**Set task**
Output exactly the lines from the first one down to the line containing "duct('L3', -5.75, 3.55, 'ribbed", inclusive.

(Stored dataset items)
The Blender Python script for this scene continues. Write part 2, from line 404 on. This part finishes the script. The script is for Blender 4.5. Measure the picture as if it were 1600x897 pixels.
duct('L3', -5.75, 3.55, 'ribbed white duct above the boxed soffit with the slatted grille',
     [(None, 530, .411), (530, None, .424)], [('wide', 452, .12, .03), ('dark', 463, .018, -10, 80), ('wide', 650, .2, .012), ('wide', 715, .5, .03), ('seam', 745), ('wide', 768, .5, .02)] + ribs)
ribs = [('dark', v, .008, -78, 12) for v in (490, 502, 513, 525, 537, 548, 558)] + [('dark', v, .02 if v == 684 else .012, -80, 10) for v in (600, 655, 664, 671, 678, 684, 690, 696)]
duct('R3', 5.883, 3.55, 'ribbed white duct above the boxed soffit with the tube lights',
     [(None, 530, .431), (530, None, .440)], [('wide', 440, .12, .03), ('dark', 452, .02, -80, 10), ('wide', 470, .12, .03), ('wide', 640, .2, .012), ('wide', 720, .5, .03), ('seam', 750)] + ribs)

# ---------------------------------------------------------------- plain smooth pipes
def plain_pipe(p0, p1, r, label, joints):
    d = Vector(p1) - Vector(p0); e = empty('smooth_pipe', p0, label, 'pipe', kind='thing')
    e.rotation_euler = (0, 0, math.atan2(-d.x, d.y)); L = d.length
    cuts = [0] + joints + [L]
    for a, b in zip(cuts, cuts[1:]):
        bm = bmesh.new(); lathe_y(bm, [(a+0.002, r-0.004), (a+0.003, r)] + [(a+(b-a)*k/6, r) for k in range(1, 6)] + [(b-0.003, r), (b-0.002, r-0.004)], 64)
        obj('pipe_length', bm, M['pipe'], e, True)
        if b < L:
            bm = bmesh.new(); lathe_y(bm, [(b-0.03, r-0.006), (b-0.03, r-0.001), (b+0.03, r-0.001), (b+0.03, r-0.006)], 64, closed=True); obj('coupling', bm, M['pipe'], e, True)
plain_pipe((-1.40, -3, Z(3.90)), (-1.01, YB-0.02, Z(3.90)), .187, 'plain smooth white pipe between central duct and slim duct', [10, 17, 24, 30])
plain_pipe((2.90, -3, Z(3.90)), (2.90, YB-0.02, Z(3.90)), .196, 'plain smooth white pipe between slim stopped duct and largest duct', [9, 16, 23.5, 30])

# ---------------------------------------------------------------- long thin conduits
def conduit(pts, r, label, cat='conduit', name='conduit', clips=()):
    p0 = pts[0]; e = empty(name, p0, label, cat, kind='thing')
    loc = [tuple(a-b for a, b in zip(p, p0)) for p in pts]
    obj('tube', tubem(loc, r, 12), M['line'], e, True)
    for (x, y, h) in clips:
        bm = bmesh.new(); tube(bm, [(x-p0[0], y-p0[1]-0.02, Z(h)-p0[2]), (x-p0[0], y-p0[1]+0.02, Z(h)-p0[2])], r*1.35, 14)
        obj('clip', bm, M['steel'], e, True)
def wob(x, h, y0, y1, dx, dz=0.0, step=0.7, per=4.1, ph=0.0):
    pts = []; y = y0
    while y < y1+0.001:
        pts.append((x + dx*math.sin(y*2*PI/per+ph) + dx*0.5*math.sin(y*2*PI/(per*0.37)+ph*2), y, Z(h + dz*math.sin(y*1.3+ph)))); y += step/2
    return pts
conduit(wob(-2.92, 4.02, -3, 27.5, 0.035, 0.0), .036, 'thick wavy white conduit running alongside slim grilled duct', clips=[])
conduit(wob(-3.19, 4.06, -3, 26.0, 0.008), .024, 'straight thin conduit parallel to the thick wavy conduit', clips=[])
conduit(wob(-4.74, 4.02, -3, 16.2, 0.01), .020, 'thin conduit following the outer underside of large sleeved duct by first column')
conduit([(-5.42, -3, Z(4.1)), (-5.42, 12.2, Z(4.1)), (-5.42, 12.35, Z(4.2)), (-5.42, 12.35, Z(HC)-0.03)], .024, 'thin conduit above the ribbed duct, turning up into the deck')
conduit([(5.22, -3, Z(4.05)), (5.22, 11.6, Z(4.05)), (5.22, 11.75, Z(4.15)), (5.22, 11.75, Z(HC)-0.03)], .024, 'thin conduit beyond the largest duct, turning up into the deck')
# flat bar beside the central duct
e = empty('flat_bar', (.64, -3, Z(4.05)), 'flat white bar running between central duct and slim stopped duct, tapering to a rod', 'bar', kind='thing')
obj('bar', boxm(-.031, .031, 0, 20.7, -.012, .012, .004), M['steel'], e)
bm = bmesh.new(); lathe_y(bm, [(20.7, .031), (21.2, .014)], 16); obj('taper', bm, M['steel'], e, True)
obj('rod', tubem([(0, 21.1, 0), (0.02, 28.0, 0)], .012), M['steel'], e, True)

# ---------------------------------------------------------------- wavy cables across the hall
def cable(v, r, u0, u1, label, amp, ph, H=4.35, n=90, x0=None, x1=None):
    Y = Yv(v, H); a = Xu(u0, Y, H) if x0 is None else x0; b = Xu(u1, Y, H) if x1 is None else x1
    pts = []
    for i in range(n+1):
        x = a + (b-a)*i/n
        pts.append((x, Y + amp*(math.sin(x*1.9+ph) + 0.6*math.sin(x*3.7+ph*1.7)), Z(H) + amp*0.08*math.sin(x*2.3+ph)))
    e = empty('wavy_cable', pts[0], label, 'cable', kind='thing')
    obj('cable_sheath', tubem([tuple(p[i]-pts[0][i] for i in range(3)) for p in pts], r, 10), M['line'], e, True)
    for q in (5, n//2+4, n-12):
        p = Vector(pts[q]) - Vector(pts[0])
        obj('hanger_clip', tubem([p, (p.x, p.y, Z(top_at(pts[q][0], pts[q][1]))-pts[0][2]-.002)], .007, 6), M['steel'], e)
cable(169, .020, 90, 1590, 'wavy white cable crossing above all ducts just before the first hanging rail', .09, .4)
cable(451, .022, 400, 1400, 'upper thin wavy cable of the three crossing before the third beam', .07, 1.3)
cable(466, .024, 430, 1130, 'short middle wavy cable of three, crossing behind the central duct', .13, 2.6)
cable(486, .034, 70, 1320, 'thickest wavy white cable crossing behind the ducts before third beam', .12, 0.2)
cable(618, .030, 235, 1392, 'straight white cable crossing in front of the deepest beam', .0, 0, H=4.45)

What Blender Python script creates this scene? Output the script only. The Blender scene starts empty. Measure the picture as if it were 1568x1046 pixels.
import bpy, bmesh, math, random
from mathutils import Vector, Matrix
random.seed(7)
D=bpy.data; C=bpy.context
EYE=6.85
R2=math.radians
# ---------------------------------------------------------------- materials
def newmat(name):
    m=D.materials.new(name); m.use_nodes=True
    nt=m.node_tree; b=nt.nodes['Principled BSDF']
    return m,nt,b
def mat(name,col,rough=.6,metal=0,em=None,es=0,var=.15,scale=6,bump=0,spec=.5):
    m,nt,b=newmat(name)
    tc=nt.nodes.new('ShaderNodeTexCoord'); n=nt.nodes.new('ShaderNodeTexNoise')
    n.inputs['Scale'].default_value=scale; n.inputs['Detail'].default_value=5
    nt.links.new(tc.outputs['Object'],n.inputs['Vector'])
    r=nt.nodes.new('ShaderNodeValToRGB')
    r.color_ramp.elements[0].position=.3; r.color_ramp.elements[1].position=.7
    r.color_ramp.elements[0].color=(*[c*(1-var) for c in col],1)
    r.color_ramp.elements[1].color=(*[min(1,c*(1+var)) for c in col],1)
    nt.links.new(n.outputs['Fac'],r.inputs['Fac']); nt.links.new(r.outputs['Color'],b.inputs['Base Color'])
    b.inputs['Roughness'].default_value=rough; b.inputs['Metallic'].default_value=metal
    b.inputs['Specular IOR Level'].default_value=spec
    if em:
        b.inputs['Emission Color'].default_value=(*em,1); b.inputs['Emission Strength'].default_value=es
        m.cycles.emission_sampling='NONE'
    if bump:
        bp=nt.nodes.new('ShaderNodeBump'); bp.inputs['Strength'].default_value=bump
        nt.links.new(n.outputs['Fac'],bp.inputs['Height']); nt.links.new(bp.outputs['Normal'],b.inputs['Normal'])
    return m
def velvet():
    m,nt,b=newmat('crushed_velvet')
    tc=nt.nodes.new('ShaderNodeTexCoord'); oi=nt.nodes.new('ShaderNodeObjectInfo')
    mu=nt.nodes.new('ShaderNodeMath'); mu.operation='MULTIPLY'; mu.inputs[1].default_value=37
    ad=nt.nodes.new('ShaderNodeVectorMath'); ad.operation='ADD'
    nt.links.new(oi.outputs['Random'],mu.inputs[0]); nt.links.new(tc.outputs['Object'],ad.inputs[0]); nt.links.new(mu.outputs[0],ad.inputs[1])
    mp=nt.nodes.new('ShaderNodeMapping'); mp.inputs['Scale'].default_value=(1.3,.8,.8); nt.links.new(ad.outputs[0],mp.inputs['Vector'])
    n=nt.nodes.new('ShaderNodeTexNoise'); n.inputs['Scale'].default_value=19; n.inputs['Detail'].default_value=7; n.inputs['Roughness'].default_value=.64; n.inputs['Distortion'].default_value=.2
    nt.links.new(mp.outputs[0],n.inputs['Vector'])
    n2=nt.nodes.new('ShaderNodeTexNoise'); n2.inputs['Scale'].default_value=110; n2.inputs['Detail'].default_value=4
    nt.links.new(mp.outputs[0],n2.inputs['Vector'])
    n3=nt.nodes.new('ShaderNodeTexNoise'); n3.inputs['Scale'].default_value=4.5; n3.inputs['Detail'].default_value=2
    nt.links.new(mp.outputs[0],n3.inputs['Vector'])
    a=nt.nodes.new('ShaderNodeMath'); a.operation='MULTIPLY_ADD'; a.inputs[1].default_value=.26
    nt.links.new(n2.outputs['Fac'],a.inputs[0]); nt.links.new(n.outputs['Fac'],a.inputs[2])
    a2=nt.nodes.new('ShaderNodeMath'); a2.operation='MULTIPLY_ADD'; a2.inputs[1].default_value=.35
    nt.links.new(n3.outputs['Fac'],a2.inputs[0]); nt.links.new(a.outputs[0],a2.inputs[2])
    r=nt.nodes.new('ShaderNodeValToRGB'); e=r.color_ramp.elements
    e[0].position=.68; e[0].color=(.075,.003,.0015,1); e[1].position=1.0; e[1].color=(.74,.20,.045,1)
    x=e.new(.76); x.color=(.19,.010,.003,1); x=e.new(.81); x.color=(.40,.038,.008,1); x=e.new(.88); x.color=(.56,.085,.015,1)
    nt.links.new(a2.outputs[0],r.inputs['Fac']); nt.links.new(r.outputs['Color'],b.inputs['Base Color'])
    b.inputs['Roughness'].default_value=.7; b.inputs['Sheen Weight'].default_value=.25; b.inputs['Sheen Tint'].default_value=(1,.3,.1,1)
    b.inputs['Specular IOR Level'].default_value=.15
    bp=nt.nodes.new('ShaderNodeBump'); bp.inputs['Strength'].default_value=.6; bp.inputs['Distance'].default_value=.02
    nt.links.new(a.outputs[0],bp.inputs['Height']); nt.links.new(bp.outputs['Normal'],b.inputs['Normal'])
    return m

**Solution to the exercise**
The Blender Python script for this scene continues. Write part 2, from line 404 on. This part finishes the script. The script is for Blender 4.5. Measure the picture as if it were 1600x897 pixels.
duct('L3', -5.75, 3.55, 'ribbed white duct above the boxed soffit with the slatted grille',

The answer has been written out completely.